Üçok- Turkic GroupCollective"The Left Wing"
Also known as: Üç Ok and اوچ اوق
Description
Silver arrows glint in the hands of three younger sons as Oghuz Khan divides his realm. Gök Han, Dağ Han, and Deniz Han take their portion and ride left, founding the twelve tribes that form the left wing of the Oghuz confederation.
Mythology & Lore
The Silver Arrows
In the Oghuzname tradition preserved by Rashid al-Din and later by Abu al-Ghazi, Oghuz Khan divides authority among his six sons after a great hunt. A golden bow is broken into three pieces and given to the three elder sons (the Bozok), while three silver arrows are given to the three younger sons: Gök Han, Dağ Han, and Deniz Han. These three form the Üçok, the "Three Arrows," and their portion establishes them as the left wing of the Oghuz tribal confederation.
The distribution of bow and arrows carries cosmological weight in Turkic political symbolism. The bow represents sovereign authority, while the arrows signify the warriors who carry out that authority. The silver of the Üçok arrows marks them as junior to the golden Bozok, establishing a ranked duality that structured Oghuz political life for centuries.
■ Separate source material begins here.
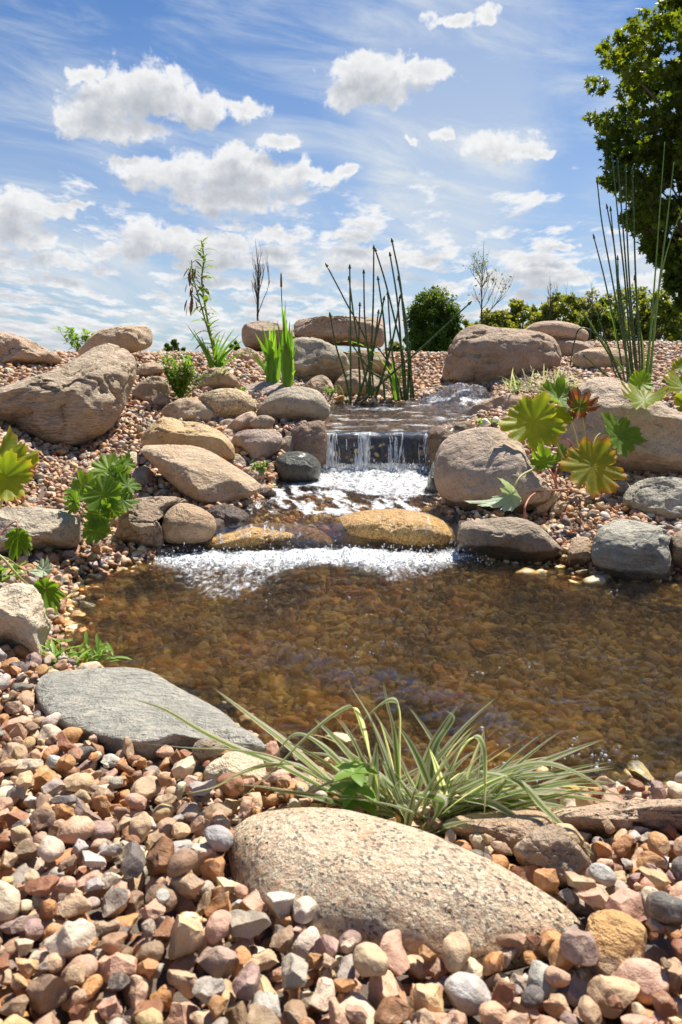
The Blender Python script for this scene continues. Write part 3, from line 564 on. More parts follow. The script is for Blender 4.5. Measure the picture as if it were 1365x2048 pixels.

The three sons' names reflect cosmic domains: Gök (Sky), Dağ (Mountain), and Deniz (Sea), linking the Üçok to the natural world below the heavenly sphere associated with the Bozok.
The Twelve Tribes
Each of the three Üçok sons fathered four sub-tribes, creating twelve Üçok tribes out of the twenty-four total Oghuz tribes. These twelve include several historically prominent groups: the Salur, Afşar, and Bayat among others. In the Oghuz military encampment structure, the Üçok tribes occupied the left side (sol kol), facing the enemy alongside but subordinate to the Bozok on the right.
Rashid al-Din records each tribe's tamga (brand mark) and ongon (totemic animal), linking the Üçok tribes to specific birds of prey and livestock marks that served as identity markers across the steppe. The Üçok division persisted as a meaningful political category well into the medieval period, with Turkmen confederations and Seljuk-era polities tracing their lineage through specific Üçok tribes to claim legitimacy within the Oghuz genealogical framework.